Não é que a partida foi disputadíssima! Júnior coruja retirou os óculos e, sem se preocupar em repô-los, jogou como ninguém. Pedi para o Galera ficar sempre na frente do nosso goleiro para rebater as bolas e fiquei no meio do campo para jogar bola para o Tim. Nosso primeiro gol foi um passe perfeito do muro para o Tim. Quem já participou desse tipo de torneio realizado nos campim compreendeu que “muro” trata-se de um dos melhores armadores de um time. Pois é. Esses espaços para a prática do futebol estão sempre situados entre dois muros, ou um muro e uma cerca. Esse nosso era ladeado por uma cerca, da casa da Dona Maria, para onde a bola teimava em evadir-se, e o muro da casa de seu Zé Louro. Pois foi esse muro que deu perfeito passe para o Tim fazer o primeiro gol. Primeiro porque veio o segundo o terceiro e o quarto. Foi goleada.
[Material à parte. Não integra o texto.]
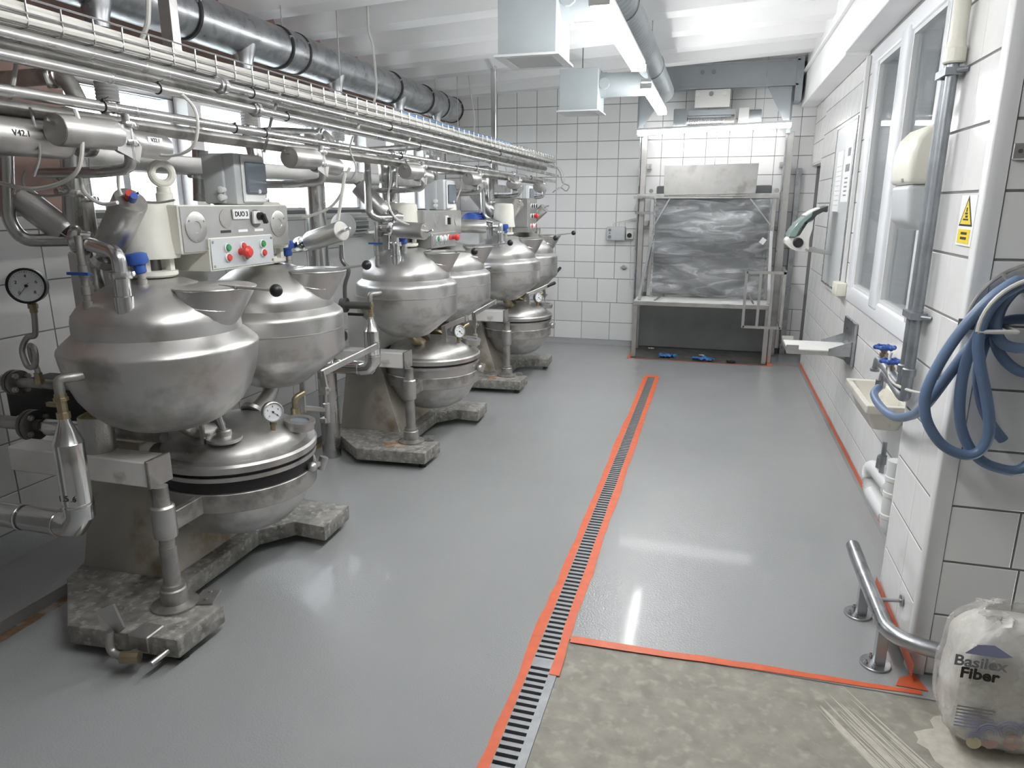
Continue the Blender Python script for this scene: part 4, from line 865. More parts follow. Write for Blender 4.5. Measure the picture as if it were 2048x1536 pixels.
# ================================================================== LOWER LEFT PLUMBING
def clad_trap(ox, oy, label, label2, i):
    q = Vector((ox-.045-.035, oy+(-.68 if i == 0 else -.655)-.06, (1.045 if i == 0 else 1.085)-.05-.085)); dz = 0 if i == 0 else .07
    root = thing('insulated_drop', label, 'pipe', (q.x, q.y, .52), 'metal-clad condensate drops')
    m = MB(); m.lathe([(.018, 0), (.02, -.012), (.047, -.082), (.049, -.085)], q, n=26); m.build('cone_cap', 'clad', root)
    m = MB(); m.lathe([(.047, -.083), (.047, -.305+dz), (.049, -.308+dz), (.049, -.312+dz)], q, n=26, cap=False); m.build('cladding', 'clad', root)
    m = MB(); m.tube([q+Vector((0, 0, -.30+dz)), q+Vector((0, 0, -.345+dz)), q+Vector((-.03, 0, -.385+dz)), q+Vector((-.08, 0, -.392+dz))], .048, 24); m.build('elbow_cladding', 'clad', root)
    m = MB(); m.cyl(q+Vector((-.07, 0, -.392+dz)), (LX, q.y+.03, q.z-.405+dz), .044, n=26); m.build('horizontal_cladding', 'clad', root)
    for d in (.09, .26):
        m = MB(); m.lathe([(.0445, 0), (.0465, .002), (.0465, .01), (.0445, .012)], q+Vector((-d, 0, -.392+dz)), (-1, 0, 0), 26, cap=False); m.build('cladding_bead', 'steel_bright', root)
    if i < 1: text('1.5 .6', .03, q+Vector((.012, -.0485, -.27)), (1, .15, 0), (0, 0, 1), 'ink', root)
clad_trap(-1.97, 2.48, 'shiny clad condensate drop with cone cap before the nearest kettle', '', 0)
clad_trap(-1.88, 4.50, 'shiny clad condensate drop with cone cap before the middle front kettle', '', 1)
def steam_line(y, x0, z, r, label, clad=False, fx=-2.72):
    root = thing('steam_pipe', label, 'pipe', (fx, y, z-r), 'flanged steam pipes from the left wall')
    m = MB(); m.cyl((LX, y, z), (fx, y, z), r*1.0, n=18); m.cyl((fx, y, z), (x0, y, z+.01), r*.9, n=18); m.build('pipe', 'steel_dull', root)
    for k in range(2):
        m = MB(); m.lathe([(r, 0), (r*2.3, .001), (r*2.35, .004), (r*2.35, .018), (r*2.3, .02), (r, .021)], (fx+(.003 if k else -.021), y, z), (1, 0, 0), 28); m.build('flange', 'steel_dark', root)
    for k in range(4):
        a = k*PI/2+.6; q = Vector((fx, y+r*1.75*math.cos(a), z+r*1.75*math.sin(a)))
        m = MB(); m.cyl(q+Vector((-.04, 0, 0)), q+Vector((.042, 0, 0)), .006, n=8); m.cyl(q+Vector((.024, 0, 0)), q+Vector((.036, 0, 0)), .012, n=6); m.build('flange_bolt', 'steel', root)
    if clad:
        m = MB(); m.lathe([(r*.9, 0), (r*1.35, .04), (r*1.35, .30), (r*1.2, .32)], (fx+.05, y, z), (1, 0, 0), 24); m.build('cladding', 'clad', root)
    return root
s1 = steam_line(2.12, -2.16, .895, .022, 'upper flanged steam pipe with a pressure gauge at the far left')
s2 = steam_line(2.16, -2.05, .70, .028, 'lower flanged clad steam pipe running under the nearest kettle', True)
pg = thing('gauge_assembly', 'black pressure gauge on a looped siphon pipe by the left wall', 'gauge', (-2.56, 2.1, .91))
gauge(pg, (-2.54, 2.09, 1.298), (.55, -.83, .05), .066, None, 'pressure_gauge', 'black', -2.25)
m = MB(); m.lathe([(.014, 1.19), (.014, 1.205), (.018, 1.207), (.018, 1.225), (.013, 1.227), (.013, 1.24)], (-2.555, 2.115, 0), n=8); m.build('gauge_nut', 'brass', pg)
pts = [(-2.57, 2.10, .91), (-2.57, 2.10, .96), (-2.585, 2.10, 1.0), (-2.575, 2.09, 1.06), (-2.548, 2.085, 1.05), (-2.55, 2.08, .99), (-2.585, 2.075, .98), (-2.607, 2.08, 1.04), (-2.59, 2.095, 1.09), (-2.565, 2.11, 1.1), (-2.557, 2.113, 1.15), (-2.555, 2.115, 1.2)]
m = MB(); m.tube(pts, .011, 10, smooth=6); m.build('siphon_loop', 'steel_dull', pg)
m = MB(); m.lathe([(.02, .905), (.02, .925), (.016, .93), (.016, .95)], (-2.57, 2.10, 0), n=6); m.build('siphon_nut', 'brass', pg)
# thick wool-wrapped stub standing on the beam
wr_ = thing('insulation_stub', 'foil-wrapped insulation stub with exposed wool standing on the near side beam', 'insulation', (-2.19, 1.985, .70))
m = MB(); m.lathe([(.056, .70), (.058, .71), (.058, .835), (.055, .838)], (-2.19, 1.985, 0), n=26, cap=False); m.build('foil_wrap', 'foil', wr_)
m = MB(); m.lathe([(.015, .842), (.035, .848), (.054, .838), (.054, .80)], (-2.19, 1.985, 0), n=26, cap=False); m.build('wool_core', 'wool', wr_)
m = MB(); m.box(-3.0, -2.45, 2.26, 2.52, .60, .84); tag(m.build('dark_pipe_cover', 'dark_rubber', bevel=.05, seg=3), 'black rubbery lagging around the steam pipes by the left wall', 'lagging')
m = MB(); m.box(-2.6, -2.3, 3.95, 4.12, .72, .80); o = m.build('dark_pipe_cover', 'steel_dark', bevel=.03, seg=3); tag(o, 'dark lagged pipe end left of the middle cooker bowl', 'lagging')
st = thing('wall_valve', 'black handled steam valve between the nearest and middle cookers', 'valve', (-2.42, 3.8, 1.0))
m = MB(); m.tube([at(682, 490, y=3.75), at(684, 520, y=3.75), at(697, 540, y=3.75), at(690, 570, y=3.75), at(690, 600, y=3.75)], .012, 10, smooth=6); m.build('bent_pipe', 'steel_dark', st)
m = MB(); a = at(690, 610, y=3.75); m.cyl(a+Vector((-.02, 0, 0)), a+Vector((.01, 0, 0)), .045, n=18); m.cyl(a, a+Vector((.16, .02, .0)), .022, n=14); m.build('valve_body', 'steel_dark', st)
m = MB(); m.bar(a+Vector((.03, -.02, -.05)), a+Vector((.13, -.02, -.05)), .014, .016); m.build('lever', 'black', st)
# motors on the rear columns
for (x, y, z, mt, lab) in [(-2.25, 4.12, 1.475, 'plastic_light', 'white finned electric motor behind the middle front kettle'), (-2.03, 5.9, 1.46, 'blue_plastic', 'dark blue finned electric motor behind the farthest front kettle')]:
    mo = thing('electric_motor', lab, 'motor', (x, y, z-.08), 'drive motors')
    m = MB(); m.lathe([(0, 0), (.05, 0), (.074, .012), (.078, .03), (.078, .06)], (x, y-.12, z), (0, 1, 0), 28); m.build('fan_cover', mt, mo)
    m = MB(); m.cyl((x, y-.06, z), (x, y+.14, z), .062, n=24); bd = m.build('motor_body', 'steel_dark' if mt != 'blue_plastic' else mt, mo)
    for k in range(18):
        a = 2*PI*k/18; m = MB(); c = Vector((x+.07*math.cos(a), y+.04, z+.07*math.sin(a))); m.cbox(c, (.018, .19, .004), Matrix.Rotation(-a, 3, 'Y')); m.build('cooling_fin', 'plastic_light' if mt != 'blue_plastic' else mt, mo)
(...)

Mas é bom lembrar que depois do primeiro, os pivetes da rua Tocantins endoidaram e quiseram bater no juiz. Este abandonou a partida e correu para casa, um adulto (aqueles dos gelados) assumiu o apito, expulsou dois garotos do outro time, aí foi só moleza.
Mesmo assim, ou por esse assim, fomos campeões. A alegria contaminou todos nós, demos até entrevista para uma rádio improvisada com microfone de carne de lata. Recebemos, da organização do torneio, cada um uma medalha. O time,  além de  uma taça bonitinha, ganhou um uniforme completo de camisas da seleção brasileira. Pena que nem as medalhas, nem a taça, nem o uniforme ficou conosco por muito tempo. O cidadão que nos havia presenteado com os sorvetes e com as expulsões se aproximou dizendo que iria nos apoiar e que era preciso guardar aquela conquista muito bem guardada. Informou que morava ali próximo e que no dia seguinte viria para nos treinar. Éramos ingênuos e não vimos maldade alguma. E nem houve, apenas nunca mais o vimos. Soube depois que ele havia deixado na casa da namorada a conquista do “seu time de pivetes”.
Os anos passaram e, ainda hoje vejo pessoas que só se aproximam de alguém ou de algum grupo quando este ou aquele lhes pode dar alguma visibilidade. Satélites opacos, que são, precisam da luz de um sol para fazer fulgurar ao mundo seu lado obnublado.